— Start Supplied material —
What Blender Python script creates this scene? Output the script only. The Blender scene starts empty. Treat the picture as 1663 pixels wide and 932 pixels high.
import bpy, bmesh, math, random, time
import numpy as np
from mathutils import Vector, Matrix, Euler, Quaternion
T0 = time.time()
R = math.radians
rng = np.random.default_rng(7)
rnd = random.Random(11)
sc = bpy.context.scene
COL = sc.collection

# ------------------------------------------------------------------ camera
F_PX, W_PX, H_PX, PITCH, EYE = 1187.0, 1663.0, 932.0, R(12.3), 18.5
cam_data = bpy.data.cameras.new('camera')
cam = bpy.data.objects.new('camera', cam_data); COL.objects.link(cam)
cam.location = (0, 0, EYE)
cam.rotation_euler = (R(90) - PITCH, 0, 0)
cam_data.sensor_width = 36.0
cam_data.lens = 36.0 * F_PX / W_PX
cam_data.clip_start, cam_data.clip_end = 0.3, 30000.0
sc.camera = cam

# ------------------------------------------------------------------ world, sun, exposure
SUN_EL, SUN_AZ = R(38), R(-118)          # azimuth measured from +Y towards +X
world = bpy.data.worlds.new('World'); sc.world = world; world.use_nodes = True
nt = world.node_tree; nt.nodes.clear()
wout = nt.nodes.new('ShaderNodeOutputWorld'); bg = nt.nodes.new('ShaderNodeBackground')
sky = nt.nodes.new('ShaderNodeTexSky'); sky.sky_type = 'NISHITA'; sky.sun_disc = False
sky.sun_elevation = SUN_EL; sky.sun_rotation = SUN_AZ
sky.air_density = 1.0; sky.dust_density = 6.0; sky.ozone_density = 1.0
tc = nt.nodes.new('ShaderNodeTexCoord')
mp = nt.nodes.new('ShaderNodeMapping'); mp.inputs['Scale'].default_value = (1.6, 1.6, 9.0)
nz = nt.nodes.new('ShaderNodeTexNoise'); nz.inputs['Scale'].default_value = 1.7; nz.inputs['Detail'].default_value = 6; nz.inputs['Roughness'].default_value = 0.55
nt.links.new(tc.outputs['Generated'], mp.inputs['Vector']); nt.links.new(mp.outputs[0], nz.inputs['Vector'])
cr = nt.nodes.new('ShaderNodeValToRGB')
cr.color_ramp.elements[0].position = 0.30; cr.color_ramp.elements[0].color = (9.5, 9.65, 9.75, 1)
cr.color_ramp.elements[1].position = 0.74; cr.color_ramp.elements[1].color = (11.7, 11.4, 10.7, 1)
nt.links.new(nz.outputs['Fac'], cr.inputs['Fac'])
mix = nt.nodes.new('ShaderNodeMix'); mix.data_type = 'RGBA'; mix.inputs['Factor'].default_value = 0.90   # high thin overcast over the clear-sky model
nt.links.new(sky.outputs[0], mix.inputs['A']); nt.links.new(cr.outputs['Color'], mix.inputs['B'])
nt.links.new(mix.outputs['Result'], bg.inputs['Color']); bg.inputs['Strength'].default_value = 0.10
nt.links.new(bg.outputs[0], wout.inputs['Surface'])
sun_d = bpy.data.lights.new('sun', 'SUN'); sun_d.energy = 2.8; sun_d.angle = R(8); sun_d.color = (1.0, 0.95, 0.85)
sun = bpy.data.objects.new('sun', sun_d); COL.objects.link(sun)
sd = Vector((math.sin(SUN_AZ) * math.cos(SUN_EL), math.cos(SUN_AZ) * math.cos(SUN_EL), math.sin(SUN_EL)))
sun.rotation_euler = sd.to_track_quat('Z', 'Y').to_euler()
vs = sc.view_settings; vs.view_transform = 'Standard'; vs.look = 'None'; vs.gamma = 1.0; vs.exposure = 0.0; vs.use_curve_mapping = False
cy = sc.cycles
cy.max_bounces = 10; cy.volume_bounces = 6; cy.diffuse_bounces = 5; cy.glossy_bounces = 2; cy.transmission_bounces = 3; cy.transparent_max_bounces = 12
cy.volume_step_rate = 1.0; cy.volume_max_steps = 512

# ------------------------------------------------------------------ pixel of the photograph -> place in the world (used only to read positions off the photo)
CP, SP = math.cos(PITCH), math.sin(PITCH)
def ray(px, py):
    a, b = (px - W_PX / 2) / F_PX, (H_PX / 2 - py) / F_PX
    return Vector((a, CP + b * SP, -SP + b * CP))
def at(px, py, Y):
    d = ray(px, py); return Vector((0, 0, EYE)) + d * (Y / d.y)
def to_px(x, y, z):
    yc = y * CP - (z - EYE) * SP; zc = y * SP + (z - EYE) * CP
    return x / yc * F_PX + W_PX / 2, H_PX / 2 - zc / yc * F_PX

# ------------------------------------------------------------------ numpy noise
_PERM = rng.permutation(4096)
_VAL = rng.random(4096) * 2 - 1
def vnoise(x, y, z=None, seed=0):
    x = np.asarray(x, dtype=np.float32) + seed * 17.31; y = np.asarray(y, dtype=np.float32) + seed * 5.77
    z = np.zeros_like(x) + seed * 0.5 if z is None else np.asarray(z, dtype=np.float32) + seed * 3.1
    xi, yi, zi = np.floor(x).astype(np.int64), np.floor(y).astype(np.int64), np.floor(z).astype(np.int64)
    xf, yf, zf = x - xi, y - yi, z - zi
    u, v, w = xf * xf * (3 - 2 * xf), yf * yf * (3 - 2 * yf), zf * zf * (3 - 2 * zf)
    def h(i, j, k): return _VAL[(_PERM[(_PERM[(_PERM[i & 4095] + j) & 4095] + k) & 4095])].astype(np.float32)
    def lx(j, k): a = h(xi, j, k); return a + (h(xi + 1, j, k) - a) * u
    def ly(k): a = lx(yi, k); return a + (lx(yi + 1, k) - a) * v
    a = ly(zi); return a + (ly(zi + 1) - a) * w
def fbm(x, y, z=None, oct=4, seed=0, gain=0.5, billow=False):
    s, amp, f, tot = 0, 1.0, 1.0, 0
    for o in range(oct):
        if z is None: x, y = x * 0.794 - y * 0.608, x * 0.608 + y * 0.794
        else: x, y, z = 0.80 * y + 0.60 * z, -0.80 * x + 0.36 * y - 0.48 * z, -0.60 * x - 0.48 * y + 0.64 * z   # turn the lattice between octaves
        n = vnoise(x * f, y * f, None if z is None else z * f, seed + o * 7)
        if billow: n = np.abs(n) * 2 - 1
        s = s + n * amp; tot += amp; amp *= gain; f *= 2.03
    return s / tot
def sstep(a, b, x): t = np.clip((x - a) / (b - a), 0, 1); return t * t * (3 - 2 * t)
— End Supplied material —
■ Instructions to follow: Lines from the start of the material above through the line containing "sc.camera = cam" are to be duplicated exactly, and only those.

■ Task solution:
What Blender Python script creates this scene? Output the script only. The Blender scene starts empty. Treat the picture as 1663 pixels wide and 932 pixels high.
import bpy, bmesh, math, random, time
import numpy as np
from mathutils import Vector, Matrix, Euler, Quaternion
T0 = time.time()
R = math.radians
rng = np.random.default_rng(7)
rnd = random.Random(11)
sc = bpy.context.scene
COL = sc.collection

# ------------------------------------------------------------------ camera
F_PX, W_PX, H_PX, PITCH, EYE = 1187.0, 1663.0, 932.0, R(12.3), 18.5
cam_data = bpy.data.cameras.new('camera')
cam = bpy.data.objects.new('camera', cam_data); COL.objects.link(cam)
cam.location = (0, 0, EYE)
cam.rotation_euler = (R(90) - PITCH, 0, 0)
cam_data.sensor_width = 36.0
cam_data.lens = 36.0 * F_PX / W_PX
cam_data.clip_start, cam_data.clip_end = 0.3, 30000.0
sc.camera = cam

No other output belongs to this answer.